--- Work to do ---
Which lines run from the first one up to and including the one with "sg, .002, -1)"? Print exactly those.
* Start Available data *
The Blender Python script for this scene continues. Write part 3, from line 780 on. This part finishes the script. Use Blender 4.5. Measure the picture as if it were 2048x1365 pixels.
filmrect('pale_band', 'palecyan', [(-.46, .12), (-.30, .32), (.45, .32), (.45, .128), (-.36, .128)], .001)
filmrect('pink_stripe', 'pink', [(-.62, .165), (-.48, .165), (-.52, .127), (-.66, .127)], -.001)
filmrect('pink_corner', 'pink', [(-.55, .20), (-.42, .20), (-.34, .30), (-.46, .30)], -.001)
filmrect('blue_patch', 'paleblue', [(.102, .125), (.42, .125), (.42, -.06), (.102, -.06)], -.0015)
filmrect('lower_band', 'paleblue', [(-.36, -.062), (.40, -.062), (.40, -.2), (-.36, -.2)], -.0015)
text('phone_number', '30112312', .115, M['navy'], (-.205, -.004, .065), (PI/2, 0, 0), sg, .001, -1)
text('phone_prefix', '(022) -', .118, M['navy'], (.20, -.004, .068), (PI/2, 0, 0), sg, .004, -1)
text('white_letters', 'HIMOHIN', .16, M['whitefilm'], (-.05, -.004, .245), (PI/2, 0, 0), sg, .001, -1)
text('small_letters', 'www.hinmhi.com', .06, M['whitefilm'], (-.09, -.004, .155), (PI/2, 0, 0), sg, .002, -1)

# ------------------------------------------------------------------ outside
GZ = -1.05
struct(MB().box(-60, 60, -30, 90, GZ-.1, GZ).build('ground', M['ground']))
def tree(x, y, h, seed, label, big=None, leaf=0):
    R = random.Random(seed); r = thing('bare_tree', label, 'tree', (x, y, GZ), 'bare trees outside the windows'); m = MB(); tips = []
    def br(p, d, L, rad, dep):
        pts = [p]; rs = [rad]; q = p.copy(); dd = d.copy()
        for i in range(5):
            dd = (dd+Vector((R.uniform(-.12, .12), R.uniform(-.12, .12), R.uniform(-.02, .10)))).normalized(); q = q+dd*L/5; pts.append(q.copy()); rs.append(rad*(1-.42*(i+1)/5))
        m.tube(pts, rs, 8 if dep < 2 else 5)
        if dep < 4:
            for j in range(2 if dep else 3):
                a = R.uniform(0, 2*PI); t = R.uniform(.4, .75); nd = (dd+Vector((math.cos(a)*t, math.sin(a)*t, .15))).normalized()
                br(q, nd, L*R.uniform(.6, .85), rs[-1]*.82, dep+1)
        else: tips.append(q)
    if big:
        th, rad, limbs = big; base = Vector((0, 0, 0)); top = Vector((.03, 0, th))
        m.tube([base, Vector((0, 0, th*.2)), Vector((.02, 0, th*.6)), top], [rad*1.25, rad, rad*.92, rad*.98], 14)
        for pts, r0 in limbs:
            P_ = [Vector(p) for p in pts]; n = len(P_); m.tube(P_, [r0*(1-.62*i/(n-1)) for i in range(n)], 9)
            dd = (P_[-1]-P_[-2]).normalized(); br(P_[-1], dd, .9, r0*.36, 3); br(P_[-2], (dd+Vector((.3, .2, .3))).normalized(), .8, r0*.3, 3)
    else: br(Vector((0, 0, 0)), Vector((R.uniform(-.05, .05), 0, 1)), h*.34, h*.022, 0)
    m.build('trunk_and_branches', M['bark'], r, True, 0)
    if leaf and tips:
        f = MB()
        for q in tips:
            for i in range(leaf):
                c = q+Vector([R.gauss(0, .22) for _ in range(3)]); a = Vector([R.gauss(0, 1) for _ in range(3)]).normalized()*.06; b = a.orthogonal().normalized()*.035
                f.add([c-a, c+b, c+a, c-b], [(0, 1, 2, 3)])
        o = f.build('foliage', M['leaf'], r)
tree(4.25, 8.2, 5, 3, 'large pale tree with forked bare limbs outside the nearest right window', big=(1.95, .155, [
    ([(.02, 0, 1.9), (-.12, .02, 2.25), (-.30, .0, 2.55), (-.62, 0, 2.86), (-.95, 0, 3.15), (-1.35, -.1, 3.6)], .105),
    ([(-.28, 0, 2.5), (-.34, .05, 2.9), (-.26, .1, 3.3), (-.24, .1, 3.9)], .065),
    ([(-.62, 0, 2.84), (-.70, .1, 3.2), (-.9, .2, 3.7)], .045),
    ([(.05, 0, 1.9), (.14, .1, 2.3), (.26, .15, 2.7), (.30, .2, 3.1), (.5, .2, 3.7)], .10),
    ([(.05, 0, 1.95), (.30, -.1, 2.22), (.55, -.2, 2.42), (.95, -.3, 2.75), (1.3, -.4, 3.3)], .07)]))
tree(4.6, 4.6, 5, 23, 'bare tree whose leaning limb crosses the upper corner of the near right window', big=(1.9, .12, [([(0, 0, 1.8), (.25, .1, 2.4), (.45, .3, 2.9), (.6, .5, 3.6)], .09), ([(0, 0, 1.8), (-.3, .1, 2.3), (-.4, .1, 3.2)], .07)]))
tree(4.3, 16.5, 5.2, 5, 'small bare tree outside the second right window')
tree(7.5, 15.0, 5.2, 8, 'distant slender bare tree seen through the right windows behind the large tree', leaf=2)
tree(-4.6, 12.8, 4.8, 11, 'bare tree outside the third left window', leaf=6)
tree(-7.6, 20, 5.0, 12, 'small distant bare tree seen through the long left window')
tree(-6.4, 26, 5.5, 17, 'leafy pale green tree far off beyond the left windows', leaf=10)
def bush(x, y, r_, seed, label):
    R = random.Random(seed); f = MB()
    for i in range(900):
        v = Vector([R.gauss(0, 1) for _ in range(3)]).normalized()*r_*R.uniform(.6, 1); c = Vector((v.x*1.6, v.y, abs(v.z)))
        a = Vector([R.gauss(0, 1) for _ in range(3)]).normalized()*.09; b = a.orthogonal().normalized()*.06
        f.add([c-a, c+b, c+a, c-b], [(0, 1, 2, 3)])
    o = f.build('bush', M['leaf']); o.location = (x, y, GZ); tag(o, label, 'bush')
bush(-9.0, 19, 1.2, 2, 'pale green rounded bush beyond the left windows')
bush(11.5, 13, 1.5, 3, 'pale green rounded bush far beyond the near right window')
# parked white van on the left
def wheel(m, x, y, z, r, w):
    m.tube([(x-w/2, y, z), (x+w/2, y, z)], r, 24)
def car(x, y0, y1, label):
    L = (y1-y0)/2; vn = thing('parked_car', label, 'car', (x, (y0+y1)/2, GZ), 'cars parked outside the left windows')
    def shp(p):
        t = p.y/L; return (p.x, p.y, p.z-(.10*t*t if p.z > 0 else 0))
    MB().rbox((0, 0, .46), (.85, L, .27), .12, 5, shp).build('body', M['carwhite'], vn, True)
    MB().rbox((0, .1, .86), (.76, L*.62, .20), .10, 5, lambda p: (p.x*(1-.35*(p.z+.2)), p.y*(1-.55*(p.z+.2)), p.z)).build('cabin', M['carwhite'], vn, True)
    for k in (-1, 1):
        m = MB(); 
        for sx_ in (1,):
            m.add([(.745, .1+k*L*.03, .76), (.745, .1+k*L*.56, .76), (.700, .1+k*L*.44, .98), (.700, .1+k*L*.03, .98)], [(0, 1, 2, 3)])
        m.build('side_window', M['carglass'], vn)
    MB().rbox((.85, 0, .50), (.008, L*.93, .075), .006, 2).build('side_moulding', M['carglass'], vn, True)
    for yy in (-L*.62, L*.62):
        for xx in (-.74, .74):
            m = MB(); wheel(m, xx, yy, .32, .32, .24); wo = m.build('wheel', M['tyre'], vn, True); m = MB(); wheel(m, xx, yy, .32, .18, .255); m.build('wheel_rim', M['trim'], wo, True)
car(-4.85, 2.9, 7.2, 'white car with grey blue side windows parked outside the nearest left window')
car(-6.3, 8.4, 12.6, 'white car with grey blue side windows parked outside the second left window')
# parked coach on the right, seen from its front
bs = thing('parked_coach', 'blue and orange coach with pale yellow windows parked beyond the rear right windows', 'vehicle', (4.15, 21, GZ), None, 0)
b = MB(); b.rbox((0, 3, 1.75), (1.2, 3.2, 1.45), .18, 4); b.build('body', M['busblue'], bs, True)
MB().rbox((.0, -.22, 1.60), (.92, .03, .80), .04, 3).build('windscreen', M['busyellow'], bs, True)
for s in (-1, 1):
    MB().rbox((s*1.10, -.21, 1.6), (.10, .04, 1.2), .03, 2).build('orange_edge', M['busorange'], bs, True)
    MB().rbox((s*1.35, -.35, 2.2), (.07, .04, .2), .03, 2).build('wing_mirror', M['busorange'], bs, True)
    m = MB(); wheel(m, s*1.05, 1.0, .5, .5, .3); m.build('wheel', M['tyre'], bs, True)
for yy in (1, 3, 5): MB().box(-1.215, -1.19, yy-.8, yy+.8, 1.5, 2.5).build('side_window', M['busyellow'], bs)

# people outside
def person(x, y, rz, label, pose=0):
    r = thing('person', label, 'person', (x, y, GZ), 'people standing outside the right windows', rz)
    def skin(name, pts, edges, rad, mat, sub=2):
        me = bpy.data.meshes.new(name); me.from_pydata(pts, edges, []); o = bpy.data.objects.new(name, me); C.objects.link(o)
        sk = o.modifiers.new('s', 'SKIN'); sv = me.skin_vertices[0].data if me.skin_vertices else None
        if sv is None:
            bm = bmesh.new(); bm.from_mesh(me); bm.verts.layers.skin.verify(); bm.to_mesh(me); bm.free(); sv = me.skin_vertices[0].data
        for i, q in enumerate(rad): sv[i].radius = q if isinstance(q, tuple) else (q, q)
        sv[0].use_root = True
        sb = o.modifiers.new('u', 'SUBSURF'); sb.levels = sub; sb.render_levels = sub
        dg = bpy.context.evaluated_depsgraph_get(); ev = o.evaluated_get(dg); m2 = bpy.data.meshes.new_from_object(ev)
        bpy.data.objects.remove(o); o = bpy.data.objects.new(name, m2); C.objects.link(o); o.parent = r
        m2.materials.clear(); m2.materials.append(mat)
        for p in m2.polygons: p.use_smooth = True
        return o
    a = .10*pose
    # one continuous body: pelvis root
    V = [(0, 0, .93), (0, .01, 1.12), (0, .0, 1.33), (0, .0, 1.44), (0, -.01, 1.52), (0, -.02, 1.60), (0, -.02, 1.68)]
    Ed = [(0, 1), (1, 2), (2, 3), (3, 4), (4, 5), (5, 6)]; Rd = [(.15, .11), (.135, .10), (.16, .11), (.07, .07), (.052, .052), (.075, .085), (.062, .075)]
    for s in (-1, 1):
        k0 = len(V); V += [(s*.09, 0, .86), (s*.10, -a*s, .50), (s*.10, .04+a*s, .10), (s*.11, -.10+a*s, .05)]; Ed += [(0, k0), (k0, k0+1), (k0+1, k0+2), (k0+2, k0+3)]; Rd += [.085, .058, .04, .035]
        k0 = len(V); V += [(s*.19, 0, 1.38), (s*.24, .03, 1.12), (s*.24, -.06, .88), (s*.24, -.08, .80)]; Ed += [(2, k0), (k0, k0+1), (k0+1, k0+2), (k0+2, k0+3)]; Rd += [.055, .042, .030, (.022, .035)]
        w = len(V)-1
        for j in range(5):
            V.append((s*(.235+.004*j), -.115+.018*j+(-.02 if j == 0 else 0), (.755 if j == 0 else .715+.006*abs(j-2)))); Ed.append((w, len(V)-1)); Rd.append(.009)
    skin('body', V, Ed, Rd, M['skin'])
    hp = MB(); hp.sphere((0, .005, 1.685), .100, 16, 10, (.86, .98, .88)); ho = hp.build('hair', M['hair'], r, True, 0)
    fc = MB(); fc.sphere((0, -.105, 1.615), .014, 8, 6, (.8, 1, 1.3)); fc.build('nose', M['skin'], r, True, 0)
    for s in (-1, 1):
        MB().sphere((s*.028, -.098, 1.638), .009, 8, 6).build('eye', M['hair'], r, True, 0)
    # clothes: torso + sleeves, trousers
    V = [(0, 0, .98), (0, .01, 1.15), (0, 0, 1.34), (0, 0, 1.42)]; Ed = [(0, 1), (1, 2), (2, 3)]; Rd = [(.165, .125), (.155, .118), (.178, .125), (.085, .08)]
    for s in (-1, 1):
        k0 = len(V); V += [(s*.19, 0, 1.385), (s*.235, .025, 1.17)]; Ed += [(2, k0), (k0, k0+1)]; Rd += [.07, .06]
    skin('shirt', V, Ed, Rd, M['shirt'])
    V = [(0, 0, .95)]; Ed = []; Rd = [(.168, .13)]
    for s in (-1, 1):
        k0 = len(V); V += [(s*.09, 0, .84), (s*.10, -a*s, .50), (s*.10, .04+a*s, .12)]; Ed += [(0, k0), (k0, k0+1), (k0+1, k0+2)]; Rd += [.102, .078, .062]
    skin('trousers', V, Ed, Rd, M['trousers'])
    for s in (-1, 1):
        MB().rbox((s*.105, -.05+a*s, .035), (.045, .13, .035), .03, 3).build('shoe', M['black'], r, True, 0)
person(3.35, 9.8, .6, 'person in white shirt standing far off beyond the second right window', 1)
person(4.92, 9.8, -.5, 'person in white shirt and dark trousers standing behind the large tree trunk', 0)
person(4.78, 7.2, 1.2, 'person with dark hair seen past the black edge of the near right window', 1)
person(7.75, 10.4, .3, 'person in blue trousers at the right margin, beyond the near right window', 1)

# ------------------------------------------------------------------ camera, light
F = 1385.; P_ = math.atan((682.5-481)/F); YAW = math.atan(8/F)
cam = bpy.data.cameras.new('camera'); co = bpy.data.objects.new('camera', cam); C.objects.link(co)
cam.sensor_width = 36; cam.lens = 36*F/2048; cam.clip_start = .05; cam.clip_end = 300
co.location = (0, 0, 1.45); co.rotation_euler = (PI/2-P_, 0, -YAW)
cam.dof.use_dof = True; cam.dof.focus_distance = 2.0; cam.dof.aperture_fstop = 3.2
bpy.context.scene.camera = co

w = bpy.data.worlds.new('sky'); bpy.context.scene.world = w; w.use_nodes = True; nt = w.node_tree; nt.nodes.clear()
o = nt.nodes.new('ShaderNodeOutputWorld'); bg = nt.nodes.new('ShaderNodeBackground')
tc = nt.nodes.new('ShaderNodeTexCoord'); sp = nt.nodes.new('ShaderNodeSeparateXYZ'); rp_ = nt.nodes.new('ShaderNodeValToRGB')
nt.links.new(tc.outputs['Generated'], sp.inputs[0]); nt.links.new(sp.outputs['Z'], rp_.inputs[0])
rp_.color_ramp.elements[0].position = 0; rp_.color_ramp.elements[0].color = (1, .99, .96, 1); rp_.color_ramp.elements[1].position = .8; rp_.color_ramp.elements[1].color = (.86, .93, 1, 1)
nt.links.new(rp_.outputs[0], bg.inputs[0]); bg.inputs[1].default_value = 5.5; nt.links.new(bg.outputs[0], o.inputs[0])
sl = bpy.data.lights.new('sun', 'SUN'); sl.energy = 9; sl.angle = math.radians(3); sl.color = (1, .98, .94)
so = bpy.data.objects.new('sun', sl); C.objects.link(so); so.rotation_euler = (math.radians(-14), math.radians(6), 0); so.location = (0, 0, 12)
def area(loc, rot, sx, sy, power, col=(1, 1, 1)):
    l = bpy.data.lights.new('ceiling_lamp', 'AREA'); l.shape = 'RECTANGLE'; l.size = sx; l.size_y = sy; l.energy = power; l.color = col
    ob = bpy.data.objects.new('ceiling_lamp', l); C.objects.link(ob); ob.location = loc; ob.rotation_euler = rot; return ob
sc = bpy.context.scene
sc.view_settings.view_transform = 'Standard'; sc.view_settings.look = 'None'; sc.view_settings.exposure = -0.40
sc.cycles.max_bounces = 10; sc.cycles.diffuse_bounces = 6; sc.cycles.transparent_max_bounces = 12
* End Available data *
--- Solution for this task ---
The Blender Python script for this scene continues. Write part 3, from line 780 on. This part finishes the script. Use Blender 4.5. Measure the picture as if it were 2048x1365 pixels.
filmrect('pale_band', 'palecyan', [(-.46, .12), (-.30, .32), (.45, .32), (.45, .128), (-.36, .128)], .001)
filmrect('pink_stripe', 'pink', [(-.62, .165), (-.48, .165), (-.52, .127), (-.66, .127)], -.001)
filmrect('pink_corner', 'pink', [(-.55, .20), (-.42, .20), (-.34, .30), (-.46, .30)], -.001)
filmrect('blue_patch', 'paleblue', [(.102, .125), (.42, .125), (.42, -.06), (.102, -.06)], -.0015)
filmrect('lower_band', 'paleblue', [(-.36, -.062), (.40, -.062), (.40, -.2), (-.36, -.2)], -.0015)
text('phone_number', '30112312', .115, M['navy'], (-.205, -.004, .065), (PI/2, 0, 0), sg, .001, -1)
text('phone_prefix', '(022) -', .118, M['navy'], (.20, -.004, .068), (PI/2, 0, 0), sg, .004, -1)
text('white_letters', 'HIMOHIN', .16, M['whitefilm'], (-.05, -.004, .245), (PI/2, 0, 0), sg, .001, -1)
text('small_letters', 'www.hinmhi.com', .06, M['whitefilm'], (-.09, -.004, .155), (PI/2, 0, 0), sg, .002, -1)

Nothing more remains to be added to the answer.